Exactly as written, please set down all of the entries again, with no pictures.

- **Scripts that build scenes**:
>>>>
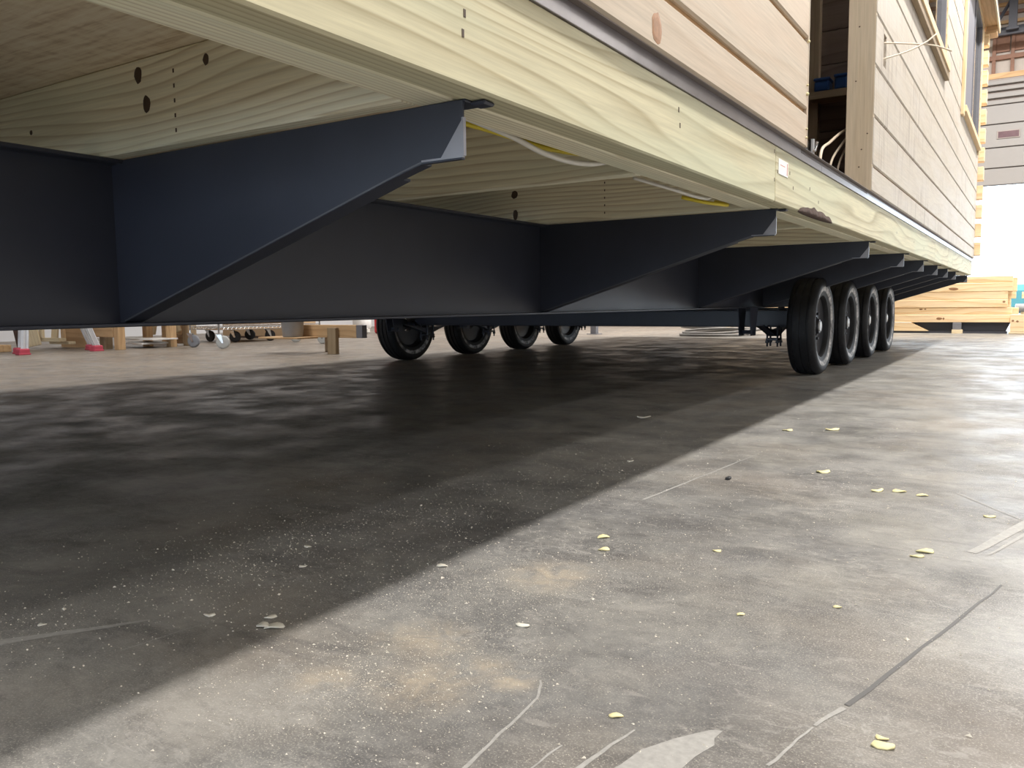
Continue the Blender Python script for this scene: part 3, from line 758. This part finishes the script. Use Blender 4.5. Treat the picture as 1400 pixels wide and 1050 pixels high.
# fittings standing in the doorway
lathe_thing('metal_can', [(0, .055), (.006, .06), (.12, .06), (.125, .063), (.132, .06), (.134, .0)], M['chrome'], 'small shiny metal can on the doorway floor behind the cables', 'can', (-1.0, 4.42, 1.0785))
pf = thing('pipe_fitting', 'chrome pipe fittings standing in the doorway by the end of the left siding', 'pipe fitting', (-.93, 4.12, 1.0785))
bm = tube(bmesh.new(), [(-.93, 4.12, 1.079), (-.93, 4.12, 1.30)], .014, 10); obj('riser', bm, M['chrome'], pf)
bm = tube(bmesh.new(), [(-.93, 4.12, 1.20), (-.98, 4.16, 1.215), (-1.0, 4.2, 1.25)], .010, 10); obj('spout', bm, M['chrome'], pf)
for s in (-1, 1):
    bm = tube(bmesh.new(), [(-.93, 4.12, 1.24), (-.945+.025*s, 4.14, 1.25), (-.945+.035*s, 4.14, 1.29)], .008, 8); obj('lever', bm, M['chrome'], pf)
bm = bmesh.new(); bx(bm, -1.02, -.92, 3.93, 4.02, 1.0785, 1.29, .02)
tag(obj('tool_bag', bm, M['black'], None), 'black bag slumped in the doorway behind the pipe fittings', 'bag')
# back of the room: stud, shelf rail and two blue boxes on it
board('interior_stud', -1.53, -1.44, 6.55, 6.62, 1.08, 3.6, M['stud'], cab, 'z')
rail = board('shelf_rail', -1.48, -.86, 6.44, 6.62, 2.02, 2.075, M['stud'], cab, 'x')
for (x0, x1, h, lab) in ((-1.452, -1.345, .10, 'dark blue box on the shelf inside the doorway, the wider left one'), (-1.31, -1.22, .11, 'dark blue box on the shelf inside the doorway, right one by the jamb')):
    b_ = thing('storage_box', lab, 'box', ((x0+x1)/2, 6.52, 2.0755))
    bm = bmesh.new(); bx(bm, x0, x1, 6.46, 6.58, 2.0755, 2.0755+h-.02, .012); obj('tub', bm, M['blue'], b_)
    bm = bmesh.new(); bx(bm, x0-.005, x1+.005, 6.455, 6.585, 2.0755+h-.02, 2.0755+h, .006); obj('lid', bm, M['blue'], b_)

# ------------------------------------------------------------------ timbers stacked beyond the far end
def timber(x0, x1, y0, y1, z0, z1, label, group=None, mat='fresh', c=.006, rz=0, cut=0):
    bm = bmesh.new(); L_ = x1-x0
    if cut:
        h = z1-z0; t = y1-y0
        prism(bm, [(-L_/2, -h/2), (L_/2-cut, -h/2), (L_/2, h/2), (-L_/2, h/2)] if cut > 0 else [(-L_/2, -h/2), (L_/2, -h/2), (L_/2+cut, h/2), (-L_/2, h/2)], t, 'y', -t/2)
    else: bx(bm, -L_/2, L_/2, -(y1-y0)/2, (y1-y0)/2, -(z1-z0)/2, (z1-z0)/2, c)
    o = obj('timber', bm, M[mat], None, T((x0+x1)/2, (y0+y1)/2, (z0+z1)/2, rz=rz))
    return tag(o, label, 'timber', group)
G = 'stacked timbers behind the cabin'
LY = 15.0
timber(-3.4, -.31, LY, LY+.16, .176, .300, 'lowest full timber of the pale stack beyond the last wheel', G)
timber(-3.4, -.30, LY+.02, LY+.18, .302, .414, 'timber with two knots by its left end, second layer up in the stack', G)
timber(-3.4, -.37, LY, LY+.16, .416, .540, 'plain timber in the third layer, its right end set back', G)
timber(-3.4, -.37, LY+.005, LY+.165, .542, .664, 'timber in the fourth layer below the wavy grained one', G)
timber(-3.4, -.31, LY, LY+.17, .666, .800, 'wavy grained timber with a dark knot, just below the top of the stack', G)
timber(-3.4, -.31, LY+.01, LY+.18, .802, .905, 'topmost timber of the stack, under the end of the trailer', G)
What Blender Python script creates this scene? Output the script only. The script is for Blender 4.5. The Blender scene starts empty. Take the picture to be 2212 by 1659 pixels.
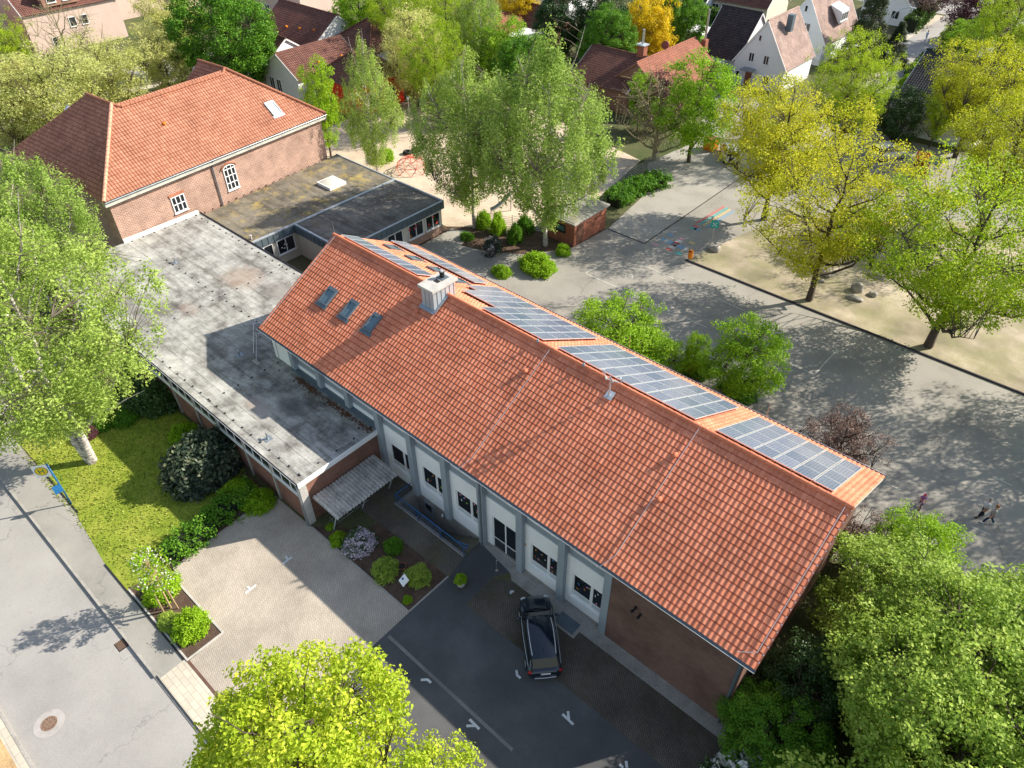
import bpy, bmesh, math, random
import numpy as np
from mathutils import Vector, Matrix
from mathutils.geometry import tessellate_polygon
R = math.radians
scene = bpy.context.scene
col = scene.collection
random.seed(7); rng = np.random.default_rng(7)

# ------------------------------------------------------------------ camera
CF, CX, CY, CZ = 1568.2, 39.878, -18.231, 35.9
PITCH, ROLL, YAW = R(40.944), R(-.598), R(-42.111)
_f = np.array([math.sin(YAW)*math.cos(PITCH), math.cos(YAW)*math.cos(PITCH), -math.sin(PITCH)])
_r0 = np.array([math.cos(YAW), -math.sin(YAW), 0.]); _u0 = np.cross(_r0, _f)
_r = math.cos(ROLL)*_r0 + math.sin(ROLL)*_u0; _u = -math.sin(ROLL)*_r0 + math.cos(ROLL)*_u0
cd = bpy.data.cameras.new('camera'); cam = bpy.data.objects.new('camera', cd); col.objects.link(cam)
cd.sensor_width = 36; cd.lens = CF/2212*36; cd.clip_end = 2000
M = Matrix(((_r[0], _u[0], -_f[0], CX), (_r[1], _u[1], -_f[1], CY), (_r[2], _u[2], -_f[2], CZ), (0, 0, 0, 1)))
cam.matrix_world = M
scene.camera = cam
def G(x, y, z=0.):
    'world point at height z that the surveyed photo pixel (2212 wide) looks at'
    d = _f + (x-1106)/CF*_r - (y-829.5)/CF*_u
    t = (z-CZ)/d[2]
    return (CX+d[0]*t, CY+d[1]*t, z)
def cr(c, x, y): return ((c[0]+x*c[2]/2212)*.643023, (c[1]+y*c[2]/2212)*.643023)
# ------------------------------------------------------------------ light
SUN_EL, SH = R(32.5), (-.537, -.843)
w = bpy.data.worlds.new('World'); scene.world = w; w.use_nodes = True
nt = w.node_tree; nt.nodes.clear()
sky = nt.nodes.new('ShaderNodeTexSky'); sky.sky_type = 'NISHITA'; sky.sun_disc = False
sky.sun_elevation = SUN_EL; sky.sun_rotation = math.atan2(-SH[0], -SH[1])
sky.air_density = 1.0; sky.dust_density = .6; sky.ozone_density = 1.0
bg = nt.nodes.new('ShaderNodeBackground'); bg.inputs[1].default_value = .12
wo = nt.nodes.new('ShaderNodeOutputWorld')
hs = nt.nodes.new('ShaderNodeHueSaturation'); hs.inputs['Saturation'].default_value = .72
nt.links.new(sky.outputs[0], hs.inputs['Color']); nt.links.new(hs.outputs[0], bg.inputs[0]); nt.links.new(bg.outputs[0], wo.inputs[0])
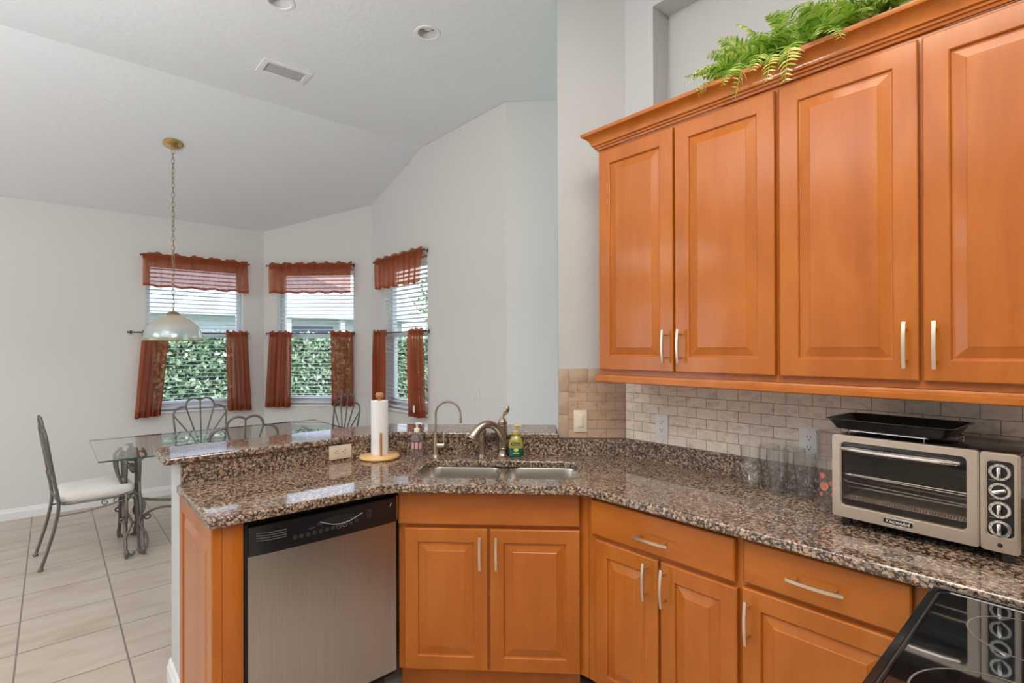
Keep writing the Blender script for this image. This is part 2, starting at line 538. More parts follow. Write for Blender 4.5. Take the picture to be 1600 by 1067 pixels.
<<<<
- **Full response**:
Continue the Blender Python script for this scene: part 3, from line 758. This part finishes the script. Use Blender 4.5. Treat the picture as 1400 pixels wide and 1050 pixels high.
# fittings standing in the doorway
lathe_thing('metal_can', [(0, .055), (.006, .06), (.12, .06), (.125, .063), (.132, .06), (.134, .0)], M['chrome'], 'small shiny metal can on the doorway floor behind the cables', 'can', (-1.0, 4.42, 1.0785))
pf = thing('pipe_fitting', 'chrome pipe fittings standing in the doorway by the end of the left siding', 'pipe fitting', (-.93, 4.12, 1.0785))
bm = tube(bmesh.new(), [(-.93, 4.12, 1.079), (-.93, 4.12, 1.30)], .014, 10); obj('riser', bm, M['chrome'], pf)
bm = tube(bmesh.new(), [(-.93, 4.12, 1.20), (-.98, 4.16, 1.215), (-1.0, 4.2, 1.25)], .010, 10); obj('spout', bm, M['chrome'], pf)
for s in (-1, 1):
    bm = tube(bmesh.new(), [(-.93, 4.12, 1.24), (-.945+.025*s, 4.14, 1.25), (-.945+.035*s, 4.14, 1.29)], .008, 8); obj('lever', bm, M['chrome'], pf)
bm = bmesh.new(); bx(bm, -1.02, -.92, 3.93, 4.02, 1.0785, 1.29, .02)
tag(obj('tool_bag', bm, M['black'], None), 'black bag slumped in the doorway behind the pipe fittings', 'bag')
# back of the room: stud, shelf rail and two blue boxes on it
board('interior_stud', -1.53, -1.44, 6.55, 6.62, 1.08, 3.6, M['stud'], cab, 'z')
rail = board('shelf_rail', -1.48, -.86, 6.44, 6.62, 2.02, 2.075, M['stud'], cab, 'x')
for (x0, x1, h, lab) in ((-1.452, -1.345, .10, 'dark blue box on the shelf inside the doorway, the wider left one'), (-1.31, -1.22, .11, 'dark blue box on the shelf inside the doorway, right one by the jamb')):
    b_ = thing('storage_box', lab, 'box', ((x0+x1)/2, 6.52, 2.0755))
    bm = bmesh.new(); bx(bm, x0, x1, 6.46, 6.58, 2.0755, 2.0755+h-.02, .012); obj('tub', bm, M['blue'], b_)
    bm = bmesh.new(); bx(bm, x0-.005, x1+.005, 6.455, 6.585, 2.0755+h-.02, 2.0755+h, .006); obj('lid', bm, M['blue'], b_)

# ------------------------------------------------------------------ timbers stacked beyond the far end
def timber(x0, x1, y0, y1, z0, z1, label, group=None, mat='fresh', c=.006, rz=0, cut=0):
    bm = bmesh.new(); L_ = x1-x0
    if cut:
        h = z1-z0; t = y1-y0
        prism(bm, [(-L_/2, -h/2), (L_/2-cut, -h/2), (L_/2, h/2), (-L_/2, h/2)] if cut > 0 else [(-L_/2, -h/2), (L_/2, -h/2), (L_/2+cut, h/2), (-L_/2, h/2)], t, 'y', -t/2)
    else: bx(bm, -L_/2, L_/2, -(y1-y0)/2, (y1-y0)/2, -(z1-z0)/2, (z1-z0)/2, c)
    o = obj('timber', bm, M[mat], None, T((x0+x1)/2, (y0+y1)/2, (z0+z1)/2, rz=rz))
    return tag(o, label, 'timber', group)
G = 'stacked timbers behind the cabin'
LY = 15.0
timber(-3.4, -.31, LY, LY+.16, .176, .300, 'lowest full timber of the pale stack beyond the last wheel', G)
timber(-3.4, -.30, LY+.02, LY+.18, .302, .414, 'timber with two knots by its left end, second layer up in the stack', G)
timber(-3.4, -.37, LY, LY+.16, .416, .540, 'plain timber in the third layer, its right end set back', G)
timber(-3.4, -.37, LY+.005, LY+.165, .542, .664, 'timber in the fourth layer below the wavy grained one', G)
timber(-3.4, -.31, LY, LY+.17, .666, .800, 'wavy grained timber with a dark knot, just below the top of the stack', G)
timber(-3.4, -.31, LY+.01, LY+.18, .802, .905, 'topmost timber of the stack, under the end of the trailer', G)
What Blender Python script creates this scene? Output the script only. The script is for Blender 4.5. The Blender scene starts empty. Take the picture to be 2212 by 1659 pixels.
import bpy, bmesh, math, random
import numpy as np
from mathutils import Vector, Matrix
from mathutils.geometry import tessellate_polygon
R = math.radians
scene = bpy.context.scene
col = scene.collection
random.seed(7); rng = np.random.default_rng(7)

# ------------------------------------------------------------------ camera
CF, CX, CY, CZ = 1568.2, 39.878, -18.231, 35.9
PITCH, ROLL, YAW = R(40.944), R(-.598), R(-42.111)
_f = np.array([math.sin(YAW)*math.cos(PITCH), math.cos(YAW)*math.cos(PITCH), -math.sin(PITCH)])
_r0 = np.array([math.cos(YAW), -math.sin(YAW), 0.]); _u0 = np.cross(_r0, _f)
_r = math.cos(ROLL)*_r0 + math.sin(ROLL)*_u0; _u = -math.sin(ROLL)*_r0 + math.cos(ROLL)*_u0
cd = bpy.data.cameras.new('camera'); cam = bpy.data.objects.new('camera', cd); col.objects.link(cam)
cd.sensor_width = 36; cd.lens = CF/2212*36; cd.clip_end = 2000
M = Matrix(((_r[0], _u[0], -_f[0], CX), (_r[1], _u[1], -_f[1], CY), (_r[2], _u[2], -_f[2], CZ), (0, 0, 0, 1)))
cam.matrix_world = M
scene.camera = cam
def G(x, y, z=0.):
    'world point at height z that the surveyed photo pixel (2212 wide) looks at'
    d = _f + (x-1106)/CF*_r - (y-829.5)/CF*_u
    t = (z-CZ)/d[2]
    return (CX+d[0]*t, CY+d[1]*t, z)
def cr(c, x, y): return ((c[0]+x*c[2]/2212)*.643023, (c[1]+y*c[2]/2212)*.643023)
# ------------------------------------------------------------------ light
SUN_EL, SH = R(32.5), (-.537, -.843)
w = bpy.data.worlds.new('World'); scene.world = w; w.use_nodes = True
nt = w.node_tree; nt.nodes.clear()
sky = nt.nodes.new('ShaderNodeTexSky'); sky.sky_type = 'NISHITA'; sky.sun_disc = False
sky.sun_elevation = SUN_EL; sky.sun_rotation = math.atan2(-SH[0], -SH[1])
sky.air_density = 1.0; sky.dust_density = .6; sky.ozone_density = 1.0
bg = nt.nodes.new('ShaderNodeBackground'); bg.inputs[1].default_value = .12
wo = nt.nodes.new('ShaderNodeOutputWorld')
hs = nt.nodes.new('ShaderNodeHueSaturation'); hs.inputs['Saturation'].default_value = .72
nt.links.new(sky.outputs[0], hs.inputs['Color']); nt.links.new(hs.outputs[0], bg.inputs[0]); nt.links.new(bg.outputs[0], wo.inputs[0])
Keep writing the Blender script for this image. This is part 2, starting at line 538. More parts follow. Write for Blender 4.5. Take the picture to be 1600 by 1067 pixels.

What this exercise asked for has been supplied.